─── DATA PROVIDED ───

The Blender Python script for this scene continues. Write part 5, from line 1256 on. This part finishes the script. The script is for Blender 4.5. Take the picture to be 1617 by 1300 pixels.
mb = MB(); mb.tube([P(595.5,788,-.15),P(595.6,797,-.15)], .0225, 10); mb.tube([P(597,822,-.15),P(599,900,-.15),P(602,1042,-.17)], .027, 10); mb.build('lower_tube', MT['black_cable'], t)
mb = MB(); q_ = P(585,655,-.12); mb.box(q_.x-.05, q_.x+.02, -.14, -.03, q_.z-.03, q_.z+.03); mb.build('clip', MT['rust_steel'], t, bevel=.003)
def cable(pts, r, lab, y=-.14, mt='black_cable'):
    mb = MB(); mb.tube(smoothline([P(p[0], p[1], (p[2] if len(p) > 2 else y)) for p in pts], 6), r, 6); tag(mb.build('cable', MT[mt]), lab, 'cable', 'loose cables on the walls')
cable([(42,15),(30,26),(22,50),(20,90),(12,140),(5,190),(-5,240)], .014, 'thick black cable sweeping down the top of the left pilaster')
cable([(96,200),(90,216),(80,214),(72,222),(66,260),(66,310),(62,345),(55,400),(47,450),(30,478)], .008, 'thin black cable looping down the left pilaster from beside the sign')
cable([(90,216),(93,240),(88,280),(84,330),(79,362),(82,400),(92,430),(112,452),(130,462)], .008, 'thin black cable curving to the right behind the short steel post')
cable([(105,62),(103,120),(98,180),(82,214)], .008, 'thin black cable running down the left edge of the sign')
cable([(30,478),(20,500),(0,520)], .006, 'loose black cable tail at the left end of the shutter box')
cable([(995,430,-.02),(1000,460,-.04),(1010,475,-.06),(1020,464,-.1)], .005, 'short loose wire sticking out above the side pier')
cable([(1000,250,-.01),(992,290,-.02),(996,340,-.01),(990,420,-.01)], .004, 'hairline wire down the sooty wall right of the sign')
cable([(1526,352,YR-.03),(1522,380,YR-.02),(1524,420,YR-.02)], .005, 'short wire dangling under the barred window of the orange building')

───

• PROBLEM DESCRIPTION
Return the whole listing exactly, with every line included.

• ANSWER FOR THIS EXERCISE
The Blender Python script for this scene continues. Write part 5, from line 1256 on. This part finishes the script. The script is for Blender 4.5. Take the picture to be 1617 by 1300 pixels.
mb = MB(); mb.tube([P(595.5,788,-.15),P(595.6,797,-.15)], .0225, 10); mb.tube([P(597,822,-.15),P(599,900,-.15),P(602,1042,-.17)], .027, 10); mb.build('lower_tube', MT['black_cable'], t)
mb = MB(); q_ = P(585,655,-.12); mb.box(q_.x-.05, q_.x+.02, -.14, -.03, q_.z-.03, q_.z+.03); mb.build('clip', MT['rust_steel'], t, bevel=.003)
def cable(pts, r, lab, y=-.14, mt='black_cable'):
    mb = MB(); mb.tube(smoothline([P(p[0], p[1], (p[2] if len(p) > 2 else y)) for p in pts], 6), r, 6); tag(mb.build('cable', MT[mt]), lab, 'cable', 'loose cables on the walls')
cable([(42,15),(30,26),(22,50),(20,90),(12,140),(5,190),(-5,240)], .014, 'thick black cable sweeping down the top of the left pilaster')
cable([(96,200),(90,216),(80,214),(72,222),(66,260),(66,310),(62,345),(55,400),(47,450),(30,478)], .008, 'thin black cable looping down the left pilaster from beside the sign')
cable([(90,216),(93,240),(88,280),(84,330),(79,362),(82,400),(92,430),(112,452),(130,462)], .008, 'thin black cable curving to the right behind the short steel post')
cable([(105,62),(103,120),(98,180),(82,214)], .008, 'thin black cable running down the left edge of the sign')
cable([(30,478),(20,500),(0,520)], .006, 'loose black cable tail at the left end of the shutter box')
cable([(995,430,-.02),(1000,460,-.04),(1010,475,-.06),(1020,464,-.1)], .005, 'short loose wire sticking out above the side pier')
cable([(1000,250,-.01),(992,290,-.02),(996,340,-.01),(990,420,-.01)], .004, 'hairline wire down the sooty wall right of the sign')
cable([(1526,352,YR-.03),(1522,380,YR-.02),(1524,420,YR-.02)], .005, 'short wire dangling under the barred window of the orange building')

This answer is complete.